1. it's a html5 game engine that helps you build isometric style games
2. the mobile version isn't working atm, but it'll be soon. Have talked to the guys abt this
3. they provide pretty much an end to end solution (writing the first line of code to server hosting )
4. with a single code base you can deploy to multiple platforms. Sure, the performance varies a bit now, but it's only going to get better.
The cons:
1) Facebook 2) see #1
All seriousness aside, however -- what in the world would you do with this thing?
http://en.wikipedia.org/wiki/Category:Video_games_with_isome...
That's along the lines of what you might do with it.

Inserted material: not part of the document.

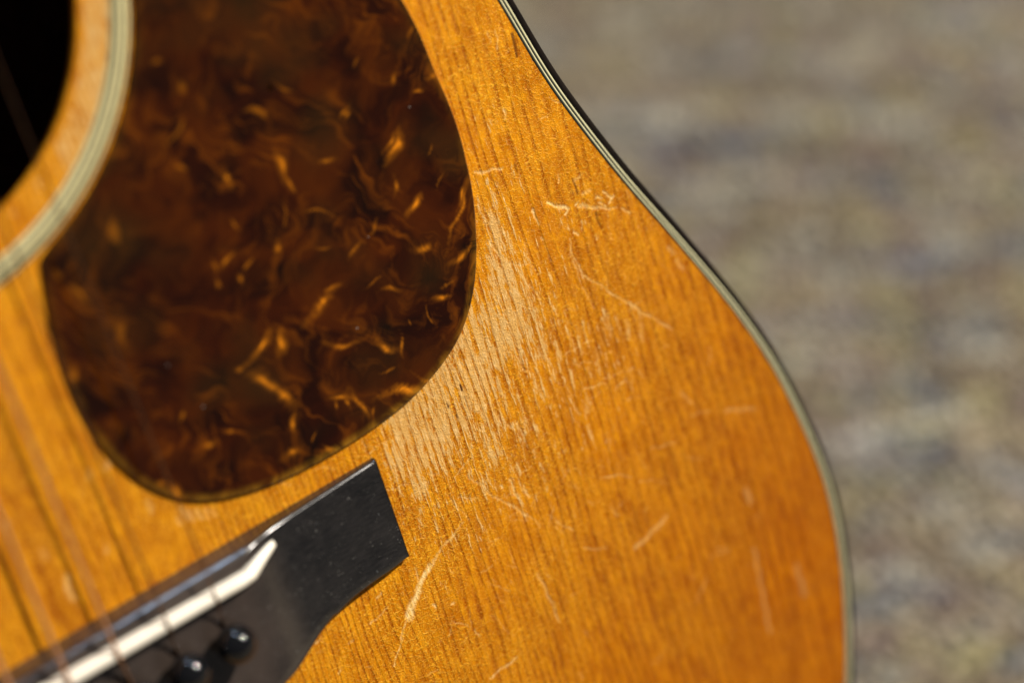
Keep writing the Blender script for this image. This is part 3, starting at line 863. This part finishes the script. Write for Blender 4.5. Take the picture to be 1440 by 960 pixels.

"Hey this looks cool. There must be a demo, right?"
"Okay well I had to follow like 4 links to the demo and do way more reading than I should have had to just to see a demo of something whose main feature is that it runs in a browser. Because I'm currently viewing all of this... in a browser."
"Finally found the demo link... cool, looks like it is loading up!........... Login via Facebook? Are you fucking kidding me?"
</close tab>
Thanks to HN comments I see that there is actually a way to demo this without a Facebook login, but lack of an instant right-in-your-face demo for something that is browser based is a huge failure of marketing this thing.
I'm just one guy working on this in my spare time (I have a full-time day job too) so things move a little slower sometimes that I would like! Currently looking for investment to get a full team to help!
Regarding the Node.js requirement, there is an offline version of the engine that runs on any standard web-host. It has all the network and server-side code stripped out.
Agree that the demo page has a lot to read, but it's written for developers rather than players so tech info is there to explain what the demo is showing (and what it's not).
A much more complete demo is on it's way I promise! :)
Thoughts- The counter read 218FPS, but it FELT slow. Any action (bring down the drop down menu) took FOREVER.
I signed in with FB, but would not have if I was a consumer. I immediately revoked access, before closing the app. God, this is a bold ("dumb?") move on the engine developer's part. There's no way I'd even consider the engine if this is a real requirement.
Is there no way to zoom in? This seems to be one of the big advantages to this type of game engine, versus a straight-on 2d engine, like Monkey Island.. I should be able to zoom these..
This seems very dedicated to a SimCity type game. What about Diablo, or Fallout style games?
When I had a man standing on a plot by himself, not moving, it still seems to set the rectangle to be dirty. Why? Because he "Could" move? That seems unnecessary.
The CPU on this seems higher than it ought to be on modern HW.
Overall, interesting project, I'll be watching this.
A big pain is setting up a Virtual Box just to use the server. Wish there were a Windows version of that. I also wish there were demos for other (non-isometric) multiplayer games. There's video of a platformer, but there's no live demo for it (nor is it multiplayer, far as I can tell.)
Still this is the best starting block for an HTML5/Node.js online game engine I can find. Will definitely be looking more into it.